Sunday, 17 May 2015

Gratillonius' Beloved Aeneid

Poul and Karen Anderson's character, Gratillonius, the last King of Ys, loved Virgil's Aeneid - and I also think that he disliked studying the Homeric epics because they were not Latin but incomprehensible Greek? Regular blog readers might remember that I attend a Latin class which sometimes tackles Virgil. We have just started to read excerpts from the Aeneid Chapter VI, in which Aeneas visits Orcus, the Underworld.

In Poul Anderson's The Day Of Their Return, Orcus is a region on the colonized planet, Aeneas, in the Virgilian system. The next planet towards Virgil is Dido which, of course, is another important name in the Aeneid.
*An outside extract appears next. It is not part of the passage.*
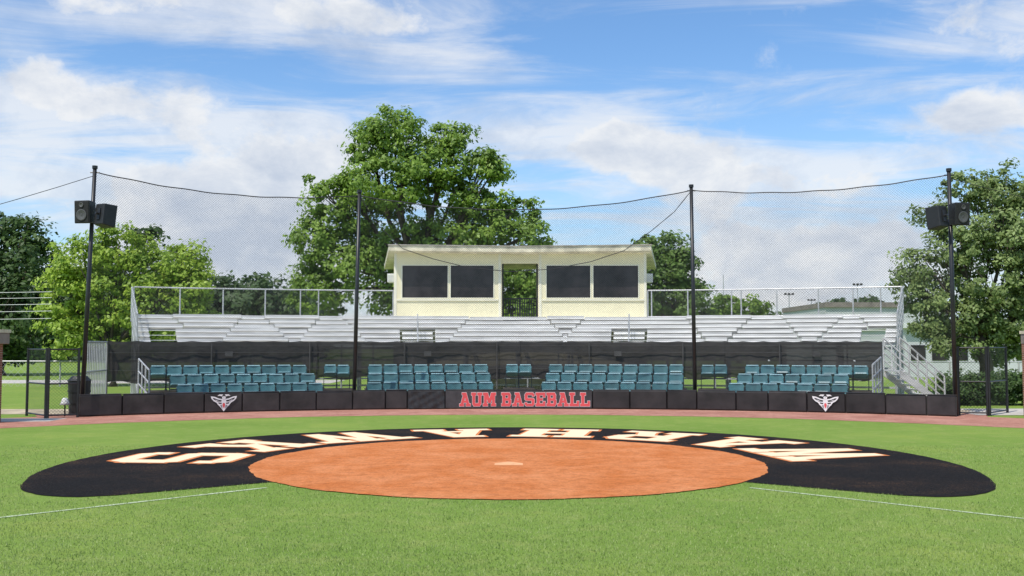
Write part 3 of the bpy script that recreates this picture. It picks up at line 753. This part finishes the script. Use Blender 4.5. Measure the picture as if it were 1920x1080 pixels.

Dido was the first queen of Carthage, the city that was:

Rome's rival in the Punic Wars, consequently pivotal in Anderson's Time Patrol story, "Delenda Est;"
the power of which Ys was a colony;
an example cited both by Robert Heinlein and by Anderson's immortal character, Hanno, of an issue that had been resolved by force.

It is idle to wish that Anderson had written about Aeneas - the man, not the planet. We might as well include the Homeric epics and the Arthurian cycle as well. Everyone cannot write about everything (although why did Shakespeare not write a Robin Hood play?). I would like to be able to share some information about the Virgilian hereafter but like Aeneas himself, I am obscurus, in the darkness, and will have to decipher the opaque text before I am much wiser.


Sean M. Brooks said...

Kaor, Paul!

I know this is a painfully obvious point, but a native speaker and reader of Latin like Gratillonius would have little or no difficulty reading Virgil's AENEID. Or, for that matter, Rufus, the immortal Latin speaking companion of Hanno in THE BOAT OF A MILLION YEARS. We see him still speaking Latin in the 1800s.

Oddly enough, perhaps, I'm reminded of Pope Leo XIII (who died in 1903). He loved Latin so much and was so learned in it that he wrote much poetry in that language.

I'm also reminded of how ENGLISH will change so much that in time many works we can now read with ease would have to be translated into the succeeding forms of that language. An idea we see in Poul Anderson's A KNIGHT OF GHOSTS AND SHADOWS. That novel mentions how Dominic Flandry once read, in TRANSLATION, Elizabeth Barrett Browning's poem "A Musical Instrument." English had changed so much, becoming Anglic, that 19th century works needed to be translated into the Anglic of the Terran Empire a thousand years from now.


Paul Shackley said...

Yes, at school we hated Caesar and Virgil although our teachers told us it was good. They understood it and we didn't. In Latin, St Augustine wrote that he and his class mates hated Greek although their teachers said it was good! Initially, he could not understand this contradiction but then realized the obvious explanation. Now, my experience of Latin is that I want to read and understand it but still find it almost impenetrable and am certainly not motivated enough to make it a full time study. Look how much more we can accomplish with a language that is virtually transparent to us, although even here I am continually googling Anderson's rich vocabulary.

Sean M. Brooks said...

Kaor, Paul!

Exactly, you have to KNOW a language to truly appreciate it. And it takes hard work and great effort to learn a language which was not the one one we grew up with. And I did recall how St. Augustine had trouble with Greek, for very similar reasons.

And I certainly agree with you about the rich and wide ranging vocabulary of Poul Anderson!